When giving their age to foreigners, South Koreans typically say two numbers. Their "international age," or the number of years since they were born, and their "Korean age," which could be one -- or even two -- years higher.

In Korea, babies are considered a year old on the day they're born, meaning that someone born in January 1990 is 30 in Korea, not 29. For those born late in the year, the gap can be even greater. A baby born on December 31 turns two on January 1.

This can cause a great deal of confusion, which lawmaker Hwang Ju-hong is determined to change.

South Korea is the "only nation" in East Asia to still use the traditional system, Hwang said when he introduced a bill into parliament earlier this year to bring it in line with the international norm.

Confusing tradition

The Korean age system has its roots in China. The Chinese language and writing system were once in wide use in Korea, and influenced the development of modern Korean.

In Chinese, age is traditionally written in an ordinal system, beginning with one. The same is true in Korean. A baby is said to be in its first year, or han sal, at birth, and on December 31 it enters its second year, du sal. When expressed in English han sal becomes "one-year-old," creating confusion.

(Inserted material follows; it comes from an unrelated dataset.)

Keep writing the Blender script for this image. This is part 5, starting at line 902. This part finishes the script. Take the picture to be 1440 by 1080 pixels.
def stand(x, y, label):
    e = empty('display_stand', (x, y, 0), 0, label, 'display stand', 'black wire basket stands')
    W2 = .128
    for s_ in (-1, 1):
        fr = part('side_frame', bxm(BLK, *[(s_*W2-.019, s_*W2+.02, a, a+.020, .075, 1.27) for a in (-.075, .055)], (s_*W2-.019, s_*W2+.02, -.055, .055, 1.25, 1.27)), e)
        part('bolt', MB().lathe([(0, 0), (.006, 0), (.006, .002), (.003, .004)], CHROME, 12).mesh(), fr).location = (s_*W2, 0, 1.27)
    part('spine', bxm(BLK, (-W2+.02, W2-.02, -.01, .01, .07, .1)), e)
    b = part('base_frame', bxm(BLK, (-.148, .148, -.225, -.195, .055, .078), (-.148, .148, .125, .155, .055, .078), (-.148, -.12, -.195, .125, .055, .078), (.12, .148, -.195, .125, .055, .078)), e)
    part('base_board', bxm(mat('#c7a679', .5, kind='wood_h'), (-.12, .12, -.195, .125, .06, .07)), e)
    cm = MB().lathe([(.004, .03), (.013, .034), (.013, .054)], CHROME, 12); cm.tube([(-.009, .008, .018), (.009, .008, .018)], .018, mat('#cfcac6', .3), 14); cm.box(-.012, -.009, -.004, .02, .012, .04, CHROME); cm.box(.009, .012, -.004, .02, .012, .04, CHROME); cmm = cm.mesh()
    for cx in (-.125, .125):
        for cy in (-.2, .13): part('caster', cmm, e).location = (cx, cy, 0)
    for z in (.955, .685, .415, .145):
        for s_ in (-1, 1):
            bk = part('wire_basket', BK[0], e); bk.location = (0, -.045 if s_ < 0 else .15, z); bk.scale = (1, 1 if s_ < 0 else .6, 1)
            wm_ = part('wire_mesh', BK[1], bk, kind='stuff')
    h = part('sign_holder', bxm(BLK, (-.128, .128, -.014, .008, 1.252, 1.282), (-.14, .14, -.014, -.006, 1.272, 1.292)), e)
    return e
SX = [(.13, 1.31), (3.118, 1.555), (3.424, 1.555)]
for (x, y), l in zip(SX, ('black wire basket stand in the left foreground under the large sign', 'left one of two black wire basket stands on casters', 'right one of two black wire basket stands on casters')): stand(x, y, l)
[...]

While in China the traditional system has fallen out of use, people still linguistically distinguish between someone's nominal age (xusui), based on the traditional system, and real age (shisui), even if most will give the latter -- which also counts legally -- when asked.

The fundamental difference is that this system begins the count at one, rather than zero. While this may seem confusing, we do this in English as well; think of the 2000s vs the 21st century -- in the first, we count 2000 years from 0AD, while the second regards 0-100AD as the first century, not century zero.

In Japan, a traditional system in which people's age went forward by a year on New Year's Day was abandoned at the start of the 20th century, though it remained in partial use until the 1950s when a law was passed to adopt the international system.

Laws in South Korea are currently a hodgepodge of different systems. People use the traditional Korean age in everyday life, but their legal age is for most purposes based on the international calculation. However for certain laws, including those on age limits for movies, the measure is based on the year someone is born, regardless of month. This means two people born in January and December 1990 are judged to be the same age.

"The difference in the age calculation methods used in legal and everyday life had various adverse effects such as: wasting unnecessary administrative costs, creating confusion in information exchange due to its difference with other countries and conflict due to fostering a culture of hierarchy based on age and avoiding certain months for childbirth," Hwang's bill argues.

If passed, his bill will mean South Korea makes the international system "mandatory in all legal affairs and official documentation." Local governments and societies will also be encouraged to adopt it for consistency.

While Hwang claims widespread support from other MPs, his bill may face delays that could sink it. South Korea's National Assembly is deadlocked over controversial election bills, meaning lawmakers are not considering other legislation.

If Hwang's bill is not debated and voted upon during the current session, it will be scrapped and he will have to reintroduce it after next year's elections.